Frequently asked questions
Is there a limit on the number of images I can convert?
No enforced limit. You can convert as many images as needed in a single session. Practical limits come from your browser's available memory, very large batches (50+ high-resolution images) may slow down processing but will complete. For extremely large collections, consider splitting into multiple PDFs and then using the PDF merger to combine them.
What image formats are accepted?
JPG and PNG files are accepted as input. WebP, HEIC, and other formats should be converted to JPG or PNG first using the image converter before creating the PDF. For HEIC files specifically (iPhone photos), use the HEIC to JPG converter first.
Why is my PDF so large?
Each image is embedded in the PDF at its full original resolution. A collection of ten 3 MB smartphone photos produces a PDF of approximately 30 MB. To reduce the PDF size, compress the images before converting, use the image compressor to bring each image down to a reasonable size (100–300 KB is often sufficient for document purposes) before creating the PDF.
Can I add text or annotations to the PDF?

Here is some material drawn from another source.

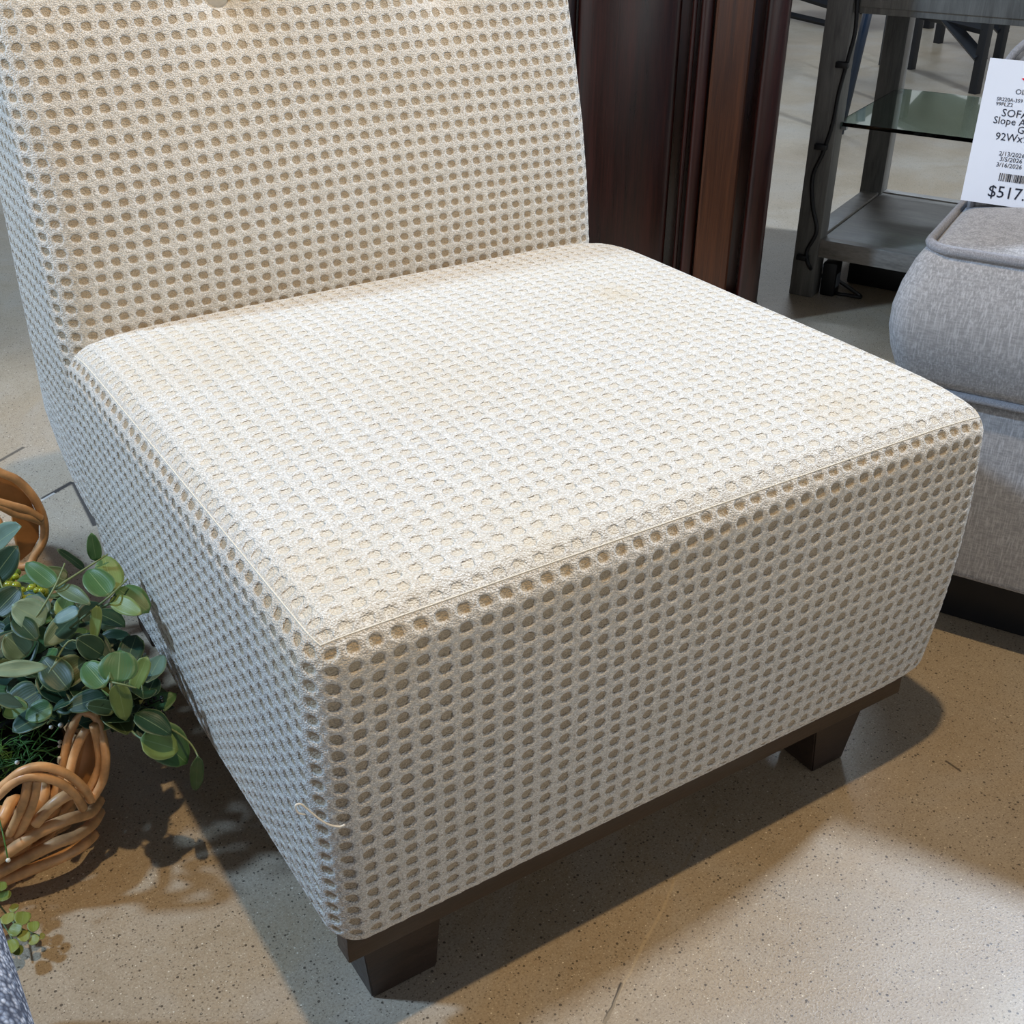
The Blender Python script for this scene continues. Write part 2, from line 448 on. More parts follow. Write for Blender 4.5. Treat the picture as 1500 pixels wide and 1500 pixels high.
def honey_block(name, box, r, parent, deform, hole_fade, step=0.002, seam_top=True, depth={}, flat=None):
    """A rounded upholstered block whose weave is real relief; box = x0 x1 y0 y1 z0 z1."""
    x0, x1, y0, y1, z0, z1 = box
    lo = np.array([x0, y0, z0]); hi = np.array([x1, y1, z1])
    xs, ys, zs = (grid_axis(box[2 * i], box[2 * i + 1], r, step, step * .9) for i in range(3))
    P = []; UV = []; FD = []; F = []; W = []; DP = []
    base = 0
    def arc(q, i):
        c_ = np.clip(q, lo[i] + r, hi[i] - r); return c_ + r * np.arctan((q - c_) / r)
    ax0, ax1 = arc(lo[0], 0), arc(hi[0], 0); ay0 = arc(lo[1], 1); az1 = arc(hi[2], 2)
    for kind in ('front', 'left', 'right', 'top', 'back', 'bottom'):
        if kind in ('front', 'back'):
            A, B = np.meshgrid(xs, zs); Y = np.full_like(A, y0 if kind == 'front' else y1)
            p = np.stack([A, Y, B], -1); uv = (arc(A, 0) - ax0, arc(B, 2) - az1) if kind == 'front' else (A * -1, B - z1)
            ccw = kind == 'front'
        elif kind in ('left', 'right'):
            A, B = np.meshgrid(ys, zs); X = np.full_like(A, x0 if kind == 'left' else x1)
            p = np.stack([X, A, B], -1); uv = (-(arc(A, 1) - ay0), arc(B, 2) - az1) if kind == 'left' else ((ax1 - ax0) + arc(A, 1) - ay0, arc(B, 2) - az1)
            ccw = kind == 'right'
        else:
            A, B = np.meshgrid(xs, ys); Z = np.full_like(A, z1 if kind == 'top' else z0)
            p = np.stack([A, B, Z], -1); uv = (arc(A, 0) - ax0, arc(B, 1) - ay0)
            ccw = kind == 'top'
        h, w = A.shape
        idx = np.arange(h * w).reshape(h, w) + base
        q = np.stack([idx[:-1, :-1], idx[:-1, 1:], idx[1:, 1:], idx[1:, :-1]], -1).reshape(-1, 4)
        if not ccw: q = q[:, ::-1]
        base += h * w
        P.append(p.reshape(-1, 3)); F.append(q)
        u, v = warp(uv[0].ravel(), uv[1].ravel())
        UV.append(np.stack([u, v], -1))
        # distance to the seam that borders the top panel
        if kind == 'top':
            d = np.minimum(np.minimum(A - x0, x1 - A), np.minimum(B - y0, y1 - B))
        elif kind == 'bottom': d = np.zeros_like(A)
        else: d = (z1 - B) if seam_top else np.full_like(A, 1.0)
        if kind == 'bottom' or kind == 'back': d = d * 0
        FD.append(np.clip((d.ravel() - 0.0045) / 0.004, 0, 1))
        W.append(np.full(h * w, hole_fade.get(kind, 0.0)))
        DP.append(np.full(h * w, depth.get(kind, 0.0024)))
    P = np.concatenate(P); UV = np.concatenate(UV); FD = np.concatenate(FD); F = np.concatenate(F); W = np.concatenate(W); DP = np.concatenate(DP)
    c = np.clip(P, lo + r, hi - r); d = P - c
    n = d / np.maximum(np.linalg.norm(d, axis=1, keepdims=True), 1e-9)
    Q = c + r * n
    fu = (UV[:, 0] % 1) - .5; fv = (UV[:, 1] % 1) - .5
    au = fu * PU / HA; av = fv * PV / HB
    e = np.sqrt(au ** 2 + av ** 2)
    t = np.clip((1.25 - e) / 0.6, 0, 1); hole = t * t * (3 - 2 * t)
    lip = np.exp(-((e - 1.45) / 0.28) ** 2)
    if flat is not None: FD = FD * flat(Q)
    disp = FD * (-DP * hole + 0.0006 * lip * DP / .0020)
    Q = Q + n * disp[:, None]
    Q = deform(Q)
    # weld the borders of the six panels
    key = np.round(P * 1e6).astype(np.int64)
    _, first, inv = np.unique(key, axis=0, return_index=True, return_inverse=True)
    inv = inv.ravel()
    verts = Q[first]; faces = inv[F]
    me = bpy.data.meshes.new(name)
    me.vertices.add(len(verts)); me.vertices.foreach_set('co', verts.ravel().astype(np.float32))
    nf = len(faces)
    me.loops.add(nf * 4); me.loops.foreach_set('vertex_index', faces.ravel().astype(np.int32))
    me.polygons.add(nf); me.polygons.foreach_set('loop_start', np.arange(0, nf * 4, 4, dtype=np.int32))
    me.polygons.foreach_set('loop_total', np.full(nf, 4, dtype=np.int32))
    ul = me.uv_layers.new(name='UVMap'); ul.data.foreach_set('uv', UV[F.ravel()].ravel().astype(np.float32))
    ap_ = me.attributes.new('plain', 'FLOAT', 'CORNER'); ap_.data.foreach_set('value', (1 - FD)[F.ravel()].astype(np.float32))
    at_ = me.attributes.new('hole_fade', 'FLOAT', 'CORNER'); at_.data.foreach_set('value', W[F.ravel()].astype(np.float32))
    me.update(calc_edges=True); me.validate()
    return link_mesh(name, me, FAB, parent)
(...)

This tool creates a simple PDF from images, each image becomes a full-page element in the document without additional text or annotation capability. For PDFs that need typed text, form fields, or annotations, a full-featured PDF editor (Adobe Acrobat, LibreOffice Draw, or a cloud PDF editor) would be required.

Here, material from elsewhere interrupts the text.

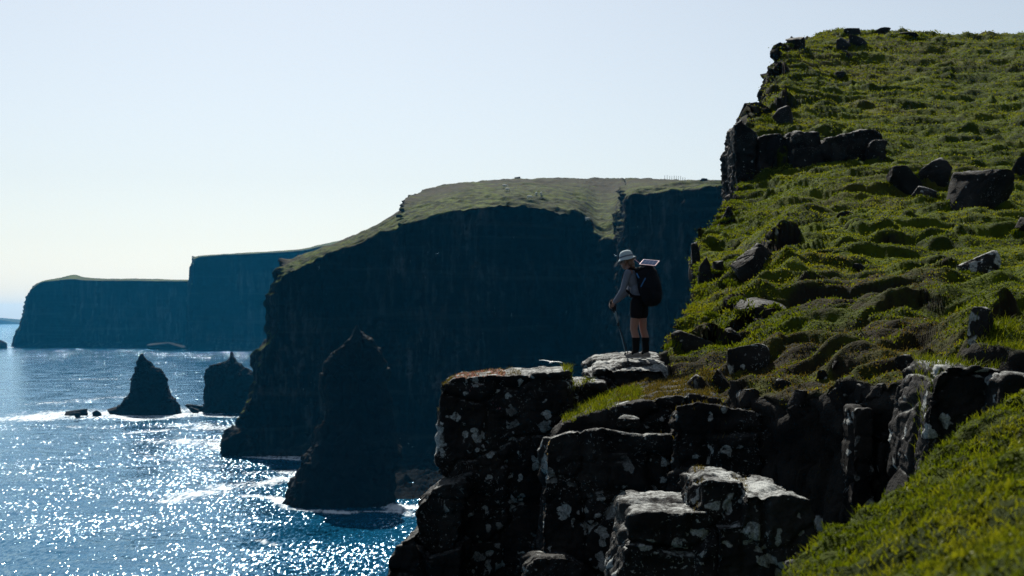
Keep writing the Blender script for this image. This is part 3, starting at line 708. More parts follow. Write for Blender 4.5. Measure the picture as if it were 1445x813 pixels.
# ================================================================== rocks
dg = bpy.context.evaluated_depsgraph_get(); dg.update()
def ray_px(px, py):
    """what the sight line through a photo pixel meets first"""
    o = Vector((0, 0, EYE)); d = (Vector(P(px, py, 100))-o).normalized()
    hit, loc, n, i, ob, m = SC.ray_cast(dg, o+d*.5, d)
    k = 0
    while hit and (ob.name.startswith('haze') or ob.name.startswith('grass')) and k < 40:
        hit, loc, n, i, ob, m = SC.ray_cast(dg, loc+d*.02, d); k += 1
    return (loc, ob.name) if hit else (None, None)
RINGS = []
_ico = {}
def ico(level):
    if level not in _ico:
        bm = bmesh.new(); bmesh.ops.create_icosphere(bm, subdivisions=level, radius=1)
        bm.verts.ensure_lookup_table()
        _ico[level] = (np.array([v.co[:] for v in bm.verts]), np.array([[v.index for v in f.verts] for f in bm.faces])); bm.free()
    return _ico[level]
def boulder(name, label, px0, py0, px1, py1, d, seed, mat=None, depth=.8, level=5, sink=.45, cuts=13, cat='boulder', group=None, rough=.8, square=.5, tilt=0, kind=None, auto=True):
    """a broken angular rock filling the given photo rectangle at distance d"""
    if auto:
        loc, nm = ray_px((px0+px1)/2, py1-.12*(py1-py0))
        if nm and nm.startswith('hillside') and loc.y < 130:
            d = loc.y+.2*(px1-px0)/FPX*loc.y; 
            if cat != 'stone' and px1-px0 > 18: RINGS.append(((px0+px1)/2, (px1-px0)/2, d))
    rg = np.random.default_rng(seed)
    V, F = ico(level); p = np.sign(V)*np.abs(V)**square
    for k in range(cuts):
        n = rg.normal(size=3); n[2] = n[2]*.8+.15; n /= np.linalg.norm(n)
        dd = rg.uniform(.44, .9); s = np.clip(p @ n-dd, 0, None); p = p-s[:, None]*n*.97
    p = (p-(p.max(0)+p.min(0))/2)/((p.max(0)-p.min(0))/2)
    c = (P(px0, py0, d)+P(px1, py1, d))/2
    w = (px1-px0)/FPX*d/2; h = (py1-py0)/FPX*d/2
    p = p*np.array([w, (w+h)*.5*depth*1.1, h*(1+sink)])
    p[:, 2] -= h*sink
    if tilt: 
        a = R(tilt); x, z = p[:, 0].copy(), p[:, 2].copy(); p[:, 0] = x*math.cos(a)-z*math.sin(a); p[:, 2] = x*math.sin(a)+z*math.cos(a)
    s = min(w, h)
    q = p/s+seed*3.7
    nn = p/np.linalg.norm(p, axis=1)[:, None]
    f1, f2, cell = worley(q*np.array([1.1, 1.1, 1.8]))
    disp = s*rough*(.10*fbm(q*1.3, 5, .55)+.10*(cell-.5)-.05*np.exp(-((f2-f1)/.05)**2))
    p = p+nn*disp[:, None]+c
    me = mesh_np(name, p, F); attr(me, 'rock', np.ones(len(p))); loc = recentre(me)
    o = link(name, me, mat or M_ROCK, loc=loc)
    if kind: tag(o, label, kind=kind)
    else: tag(o, label, cat, group)
    return o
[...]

What page size does the PDF use?
Each page in the generated PDF is sized to match the dimensions of the corresponding image. If your images are different sizes, the PDF pages will have different dimensions. For a consistent page size (A4 or Letter), you would need to resize all images to the same dimensions before converting, using the image resizer to standardize dimensions first.
Can the resulting PDF be opened in any PDF reader?
Yes. The generated PDF follows the standard PDF format specification and can be opened in Adobe Acrobat, Preview on Mac, any browser's built-in PDF viewer, iOS and Android PDF apps, and any other standard PDF reader. No special software or plugins are required.